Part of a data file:
** BEGIN **
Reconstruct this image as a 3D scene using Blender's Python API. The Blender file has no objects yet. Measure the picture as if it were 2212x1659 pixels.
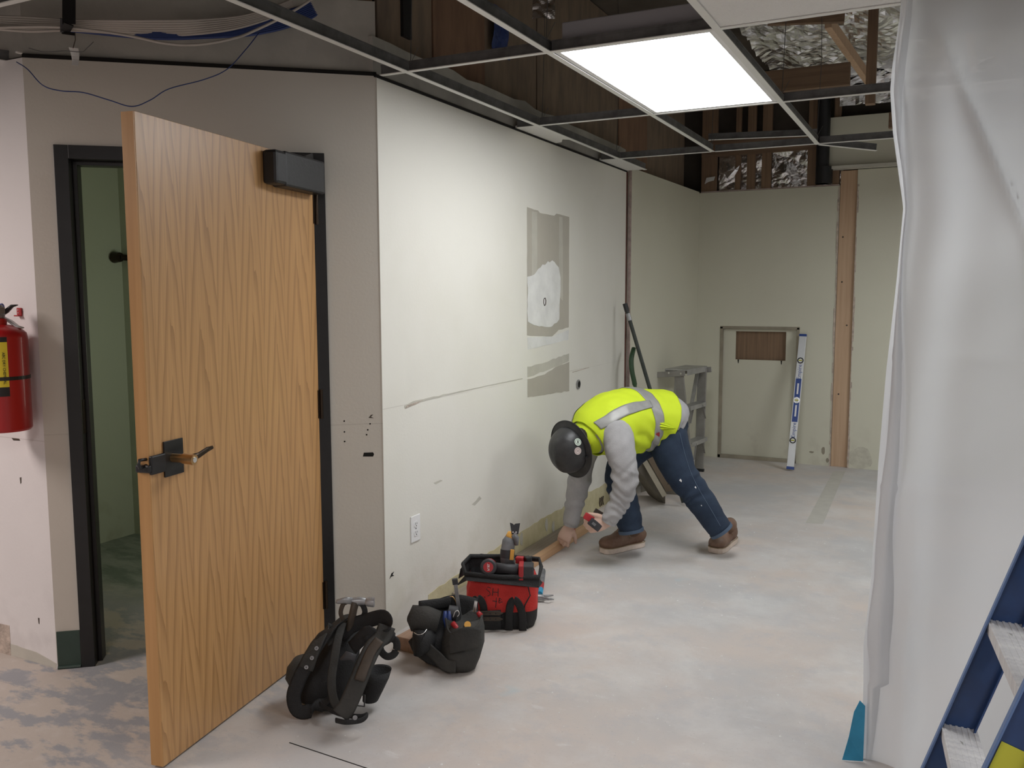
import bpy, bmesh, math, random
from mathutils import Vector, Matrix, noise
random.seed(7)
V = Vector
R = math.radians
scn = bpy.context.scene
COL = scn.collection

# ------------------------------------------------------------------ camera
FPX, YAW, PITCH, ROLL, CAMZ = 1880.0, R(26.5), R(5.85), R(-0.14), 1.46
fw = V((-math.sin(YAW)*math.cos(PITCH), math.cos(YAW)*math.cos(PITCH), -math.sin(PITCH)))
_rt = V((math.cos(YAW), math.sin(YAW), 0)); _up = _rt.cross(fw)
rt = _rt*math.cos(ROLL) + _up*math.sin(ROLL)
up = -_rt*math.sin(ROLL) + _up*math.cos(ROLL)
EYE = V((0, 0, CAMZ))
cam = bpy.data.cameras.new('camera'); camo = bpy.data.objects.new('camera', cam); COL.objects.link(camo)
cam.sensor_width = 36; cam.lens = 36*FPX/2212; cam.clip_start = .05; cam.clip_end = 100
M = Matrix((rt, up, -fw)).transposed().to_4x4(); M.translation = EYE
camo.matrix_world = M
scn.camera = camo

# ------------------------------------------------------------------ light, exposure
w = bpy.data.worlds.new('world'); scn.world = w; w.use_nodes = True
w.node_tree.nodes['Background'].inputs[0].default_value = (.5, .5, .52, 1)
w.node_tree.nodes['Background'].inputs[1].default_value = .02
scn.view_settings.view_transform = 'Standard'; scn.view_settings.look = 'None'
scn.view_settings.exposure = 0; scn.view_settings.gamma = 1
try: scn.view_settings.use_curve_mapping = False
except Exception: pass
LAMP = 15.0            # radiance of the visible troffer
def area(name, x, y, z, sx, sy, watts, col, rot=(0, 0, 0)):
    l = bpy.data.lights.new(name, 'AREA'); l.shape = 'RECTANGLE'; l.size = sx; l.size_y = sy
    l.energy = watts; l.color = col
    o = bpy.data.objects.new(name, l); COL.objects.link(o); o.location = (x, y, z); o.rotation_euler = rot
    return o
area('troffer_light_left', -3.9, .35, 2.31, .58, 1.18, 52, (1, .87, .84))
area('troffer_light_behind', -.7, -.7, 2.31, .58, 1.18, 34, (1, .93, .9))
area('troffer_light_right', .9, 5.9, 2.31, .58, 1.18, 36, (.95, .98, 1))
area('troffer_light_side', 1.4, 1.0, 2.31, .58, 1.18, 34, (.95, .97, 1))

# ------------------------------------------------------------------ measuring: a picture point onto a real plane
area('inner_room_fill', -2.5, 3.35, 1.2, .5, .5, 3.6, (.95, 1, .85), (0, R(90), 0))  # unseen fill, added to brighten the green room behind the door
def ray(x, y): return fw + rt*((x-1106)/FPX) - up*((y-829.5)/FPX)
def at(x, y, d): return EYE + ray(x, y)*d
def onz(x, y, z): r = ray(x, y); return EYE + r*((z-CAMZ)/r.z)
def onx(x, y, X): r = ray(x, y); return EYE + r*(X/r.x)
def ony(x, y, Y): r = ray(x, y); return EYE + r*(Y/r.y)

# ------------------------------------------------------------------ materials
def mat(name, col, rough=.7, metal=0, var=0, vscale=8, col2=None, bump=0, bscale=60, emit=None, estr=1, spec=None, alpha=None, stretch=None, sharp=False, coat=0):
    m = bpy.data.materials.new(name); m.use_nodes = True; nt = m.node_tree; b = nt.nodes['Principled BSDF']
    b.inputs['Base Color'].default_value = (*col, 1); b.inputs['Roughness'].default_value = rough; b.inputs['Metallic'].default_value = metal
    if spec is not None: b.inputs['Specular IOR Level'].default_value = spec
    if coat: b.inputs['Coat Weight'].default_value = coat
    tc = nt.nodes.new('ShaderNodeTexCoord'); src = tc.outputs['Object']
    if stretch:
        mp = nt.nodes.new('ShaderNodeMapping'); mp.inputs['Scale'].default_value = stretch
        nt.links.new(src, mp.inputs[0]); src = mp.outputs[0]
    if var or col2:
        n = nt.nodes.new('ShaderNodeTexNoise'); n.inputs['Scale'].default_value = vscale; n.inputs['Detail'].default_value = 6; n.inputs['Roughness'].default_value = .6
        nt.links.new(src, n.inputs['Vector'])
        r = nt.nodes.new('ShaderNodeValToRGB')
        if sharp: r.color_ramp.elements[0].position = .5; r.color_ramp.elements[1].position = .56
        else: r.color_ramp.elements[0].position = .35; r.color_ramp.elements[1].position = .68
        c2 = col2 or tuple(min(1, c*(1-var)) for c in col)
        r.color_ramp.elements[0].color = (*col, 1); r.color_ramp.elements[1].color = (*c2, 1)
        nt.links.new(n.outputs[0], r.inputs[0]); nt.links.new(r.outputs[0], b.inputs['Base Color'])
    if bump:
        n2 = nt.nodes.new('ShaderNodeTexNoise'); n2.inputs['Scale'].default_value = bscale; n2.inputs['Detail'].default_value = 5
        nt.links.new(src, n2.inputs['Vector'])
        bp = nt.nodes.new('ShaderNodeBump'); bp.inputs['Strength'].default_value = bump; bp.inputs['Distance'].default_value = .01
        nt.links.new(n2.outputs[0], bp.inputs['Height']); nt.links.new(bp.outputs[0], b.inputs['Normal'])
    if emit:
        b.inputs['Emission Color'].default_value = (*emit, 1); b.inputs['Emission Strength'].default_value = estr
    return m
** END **
** BEGIN **
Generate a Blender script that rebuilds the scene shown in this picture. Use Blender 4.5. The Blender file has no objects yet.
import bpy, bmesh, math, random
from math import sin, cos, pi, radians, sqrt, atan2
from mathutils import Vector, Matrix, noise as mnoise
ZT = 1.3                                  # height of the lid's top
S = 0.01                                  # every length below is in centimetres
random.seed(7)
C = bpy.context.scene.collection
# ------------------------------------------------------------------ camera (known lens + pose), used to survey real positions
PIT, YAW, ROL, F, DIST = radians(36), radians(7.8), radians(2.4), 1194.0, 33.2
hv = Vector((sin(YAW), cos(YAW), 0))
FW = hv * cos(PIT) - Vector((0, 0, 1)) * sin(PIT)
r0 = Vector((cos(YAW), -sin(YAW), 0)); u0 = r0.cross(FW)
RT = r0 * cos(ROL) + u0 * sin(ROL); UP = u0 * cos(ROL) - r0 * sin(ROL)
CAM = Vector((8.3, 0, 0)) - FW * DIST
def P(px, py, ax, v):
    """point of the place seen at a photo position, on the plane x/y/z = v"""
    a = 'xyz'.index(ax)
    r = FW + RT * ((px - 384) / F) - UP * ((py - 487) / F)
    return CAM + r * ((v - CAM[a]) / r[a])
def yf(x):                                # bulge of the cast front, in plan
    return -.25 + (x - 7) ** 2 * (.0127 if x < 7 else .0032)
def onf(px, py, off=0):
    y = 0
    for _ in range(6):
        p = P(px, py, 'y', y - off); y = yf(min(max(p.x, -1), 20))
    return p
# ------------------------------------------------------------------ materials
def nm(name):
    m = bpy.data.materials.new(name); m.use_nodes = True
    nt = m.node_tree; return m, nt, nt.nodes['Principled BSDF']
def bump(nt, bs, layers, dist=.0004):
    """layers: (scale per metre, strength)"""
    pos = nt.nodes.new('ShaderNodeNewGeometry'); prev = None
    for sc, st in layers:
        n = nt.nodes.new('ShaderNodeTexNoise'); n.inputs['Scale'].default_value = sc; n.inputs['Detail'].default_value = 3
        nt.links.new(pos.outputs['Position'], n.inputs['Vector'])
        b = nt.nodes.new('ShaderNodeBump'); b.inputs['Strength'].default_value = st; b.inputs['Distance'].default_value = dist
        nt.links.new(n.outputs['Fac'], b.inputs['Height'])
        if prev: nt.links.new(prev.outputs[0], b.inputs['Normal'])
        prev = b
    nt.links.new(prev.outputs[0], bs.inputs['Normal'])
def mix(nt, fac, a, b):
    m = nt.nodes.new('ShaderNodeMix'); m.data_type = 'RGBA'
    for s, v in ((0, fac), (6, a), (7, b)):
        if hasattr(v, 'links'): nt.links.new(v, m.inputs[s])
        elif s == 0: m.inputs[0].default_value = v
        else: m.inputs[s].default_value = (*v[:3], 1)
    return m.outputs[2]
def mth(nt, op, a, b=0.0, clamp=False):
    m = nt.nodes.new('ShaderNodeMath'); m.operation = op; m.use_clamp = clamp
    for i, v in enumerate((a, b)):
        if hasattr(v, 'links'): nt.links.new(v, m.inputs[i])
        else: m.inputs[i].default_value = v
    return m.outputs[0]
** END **
** BEGIN **
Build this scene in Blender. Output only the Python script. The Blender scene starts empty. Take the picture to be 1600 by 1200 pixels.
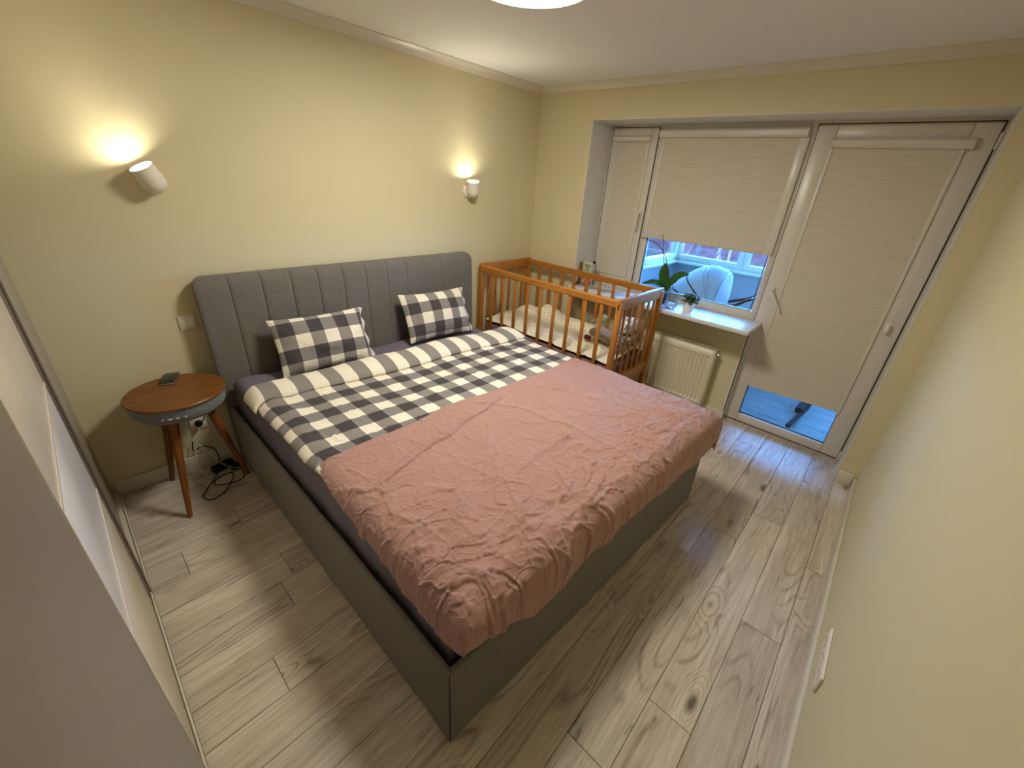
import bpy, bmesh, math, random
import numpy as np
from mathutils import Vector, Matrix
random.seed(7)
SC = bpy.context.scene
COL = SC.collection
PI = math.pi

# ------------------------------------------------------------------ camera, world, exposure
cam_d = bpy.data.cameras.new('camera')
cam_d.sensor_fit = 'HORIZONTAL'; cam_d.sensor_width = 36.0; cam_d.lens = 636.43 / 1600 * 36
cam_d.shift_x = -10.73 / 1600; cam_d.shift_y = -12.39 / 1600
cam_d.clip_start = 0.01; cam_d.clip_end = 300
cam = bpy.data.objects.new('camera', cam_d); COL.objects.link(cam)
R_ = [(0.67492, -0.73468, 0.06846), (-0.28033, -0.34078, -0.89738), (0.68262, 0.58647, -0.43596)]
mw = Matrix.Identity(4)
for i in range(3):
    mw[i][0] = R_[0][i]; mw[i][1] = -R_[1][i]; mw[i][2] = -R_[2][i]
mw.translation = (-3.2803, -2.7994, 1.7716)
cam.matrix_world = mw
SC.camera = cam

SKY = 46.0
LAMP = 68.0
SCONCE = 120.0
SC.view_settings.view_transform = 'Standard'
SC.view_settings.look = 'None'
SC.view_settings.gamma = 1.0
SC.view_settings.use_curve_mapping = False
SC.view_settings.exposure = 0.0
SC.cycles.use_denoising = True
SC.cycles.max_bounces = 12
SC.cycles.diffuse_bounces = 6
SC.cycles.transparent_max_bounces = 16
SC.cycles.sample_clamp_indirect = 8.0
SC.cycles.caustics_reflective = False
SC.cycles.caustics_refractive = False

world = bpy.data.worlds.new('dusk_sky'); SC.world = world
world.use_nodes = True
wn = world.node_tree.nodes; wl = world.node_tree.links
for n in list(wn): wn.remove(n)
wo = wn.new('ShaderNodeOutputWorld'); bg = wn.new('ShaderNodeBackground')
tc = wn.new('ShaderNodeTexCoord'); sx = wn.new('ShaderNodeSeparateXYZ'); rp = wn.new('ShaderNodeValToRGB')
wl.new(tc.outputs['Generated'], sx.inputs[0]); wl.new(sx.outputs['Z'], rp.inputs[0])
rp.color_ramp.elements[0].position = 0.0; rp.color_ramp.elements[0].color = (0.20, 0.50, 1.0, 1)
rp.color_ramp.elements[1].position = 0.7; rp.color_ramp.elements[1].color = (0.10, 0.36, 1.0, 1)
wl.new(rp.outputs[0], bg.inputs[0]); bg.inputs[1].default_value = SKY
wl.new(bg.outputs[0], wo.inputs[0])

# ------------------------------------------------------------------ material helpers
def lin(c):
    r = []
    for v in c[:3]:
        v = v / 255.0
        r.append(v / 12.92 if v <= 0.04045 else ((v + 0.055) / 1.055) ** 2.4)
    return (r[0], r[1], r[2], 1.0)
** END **
§ EXERCISE OBJECTIVE
Could you quote, word for word, only the lines from the one containing "Reconstruct this image" through the one containing "COL = scn.collection", both included, and leave out any pictures?

§ SOLUTION TO THIS TASK
Reconstruct this image as a 3D scene using Blender's Python API. The Blender file has no objects yet. Measure the picture as if it were 2212x1659 pixels.
import bpy, bmesh, math, random
from mathutils import Vector, Matrix, noise
random.seed(7)
V = Vector
R = math.radians
scn = bpy.context.scene
COL = scn.collection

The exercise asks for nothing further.